**WORK TO DO**
Look for the word "picture" in each line and report the count of matching lines, with nothing added.

[BEGIN STORED DATA]

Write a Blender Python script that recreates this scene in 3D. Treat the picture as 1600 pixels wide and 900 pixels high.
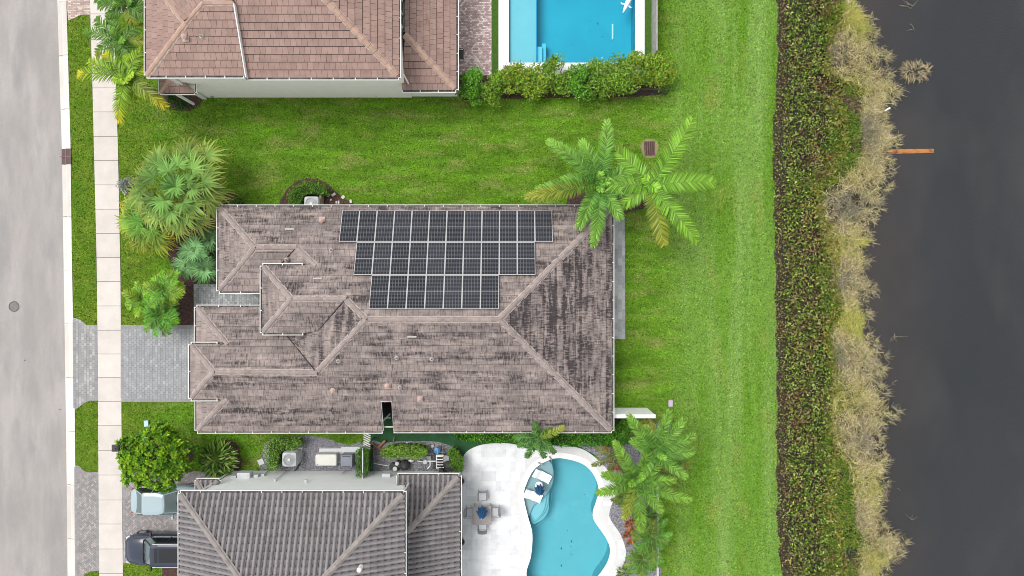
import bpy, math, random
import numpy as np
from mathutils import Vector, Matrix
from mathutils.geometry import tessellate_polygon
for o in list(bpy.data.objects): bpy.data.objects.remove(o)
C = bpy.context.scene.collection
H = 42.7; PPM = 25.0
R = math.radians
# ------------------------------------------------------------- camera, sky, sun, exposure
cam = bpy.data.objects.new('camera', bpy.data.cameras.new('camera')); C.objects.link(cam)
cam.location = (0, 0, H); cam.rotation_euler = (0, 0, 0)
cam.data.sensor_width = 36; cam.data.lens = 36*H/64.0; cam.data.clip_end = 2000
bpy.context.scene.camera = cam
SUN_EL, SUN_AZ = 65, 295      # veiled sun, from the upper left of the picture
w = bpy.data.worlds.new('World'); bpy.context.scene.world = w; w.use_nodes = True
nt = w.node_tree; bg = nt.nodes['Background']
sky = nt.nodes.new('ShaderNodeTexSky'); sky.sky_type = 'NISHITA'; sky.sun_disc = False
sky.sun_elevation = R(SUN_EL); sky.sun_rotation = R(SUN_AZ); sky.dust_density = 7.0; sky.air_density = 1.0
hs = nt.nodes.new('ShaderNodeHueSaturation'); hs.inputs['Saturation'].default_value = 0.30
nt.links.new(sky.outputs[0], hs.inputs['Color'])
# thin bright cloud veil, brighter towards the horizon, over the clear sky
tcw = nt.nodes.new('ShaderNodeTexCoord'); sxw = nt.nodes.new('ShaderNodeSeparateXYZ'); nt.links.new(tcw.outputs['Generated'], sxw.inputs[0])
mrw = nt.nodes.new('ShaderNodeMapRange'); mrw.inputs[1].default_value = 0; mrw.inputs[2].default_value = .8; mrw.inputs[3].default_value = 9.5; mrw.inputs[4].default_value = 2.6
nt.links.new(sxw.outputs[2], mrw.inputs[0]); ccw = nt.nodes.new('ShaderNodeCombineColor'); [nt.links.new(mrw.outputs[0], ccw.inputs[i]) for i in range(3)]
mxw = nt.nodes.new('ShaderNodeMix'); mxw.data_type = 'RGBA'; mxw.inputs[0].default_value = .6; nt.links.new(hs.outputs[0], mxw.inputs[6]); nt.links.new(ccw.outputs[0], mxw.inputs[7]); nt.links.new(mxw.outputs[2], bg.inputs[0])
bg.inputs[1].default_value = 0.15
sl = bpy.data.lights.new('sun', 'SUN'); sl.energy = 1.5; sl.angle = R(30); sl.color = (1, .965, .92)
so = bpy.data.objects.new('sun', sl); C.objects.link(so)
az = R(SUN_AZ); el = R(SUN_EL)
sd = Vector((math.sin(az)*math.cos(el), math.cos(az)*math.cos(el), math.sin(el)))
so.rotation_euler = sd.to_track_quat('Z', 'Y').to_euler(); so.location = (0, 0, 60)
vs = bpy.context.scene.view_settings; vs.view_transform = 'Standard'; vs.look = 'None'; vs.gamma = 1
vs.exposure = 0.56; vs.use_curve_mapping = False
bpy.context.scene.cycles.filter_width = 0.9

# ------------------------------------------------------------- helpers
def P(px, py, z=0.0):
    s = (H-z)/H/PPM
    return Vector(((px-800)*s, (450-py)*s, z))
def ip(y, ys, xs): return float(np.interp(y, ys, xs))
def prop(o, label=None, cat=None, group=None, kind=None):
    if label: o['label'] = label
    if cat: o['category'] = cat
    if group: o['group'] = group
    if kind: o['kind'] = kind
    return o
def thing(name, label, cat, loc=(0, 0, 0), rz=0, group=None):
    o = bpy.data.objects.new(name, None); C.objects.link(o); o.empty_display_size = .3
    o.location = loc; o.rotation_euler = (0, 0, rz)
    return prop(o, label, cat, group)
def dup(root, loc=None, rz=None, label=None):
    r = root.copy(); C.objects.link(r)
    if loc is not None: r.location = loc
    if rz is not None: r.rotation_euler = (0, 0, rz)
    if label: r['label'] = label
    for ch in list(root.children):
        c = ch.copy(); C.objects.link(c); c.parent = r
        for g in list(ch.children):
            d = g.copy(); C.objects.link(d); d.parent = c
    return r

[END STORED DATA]

**EXERCISE OUTPUT**
2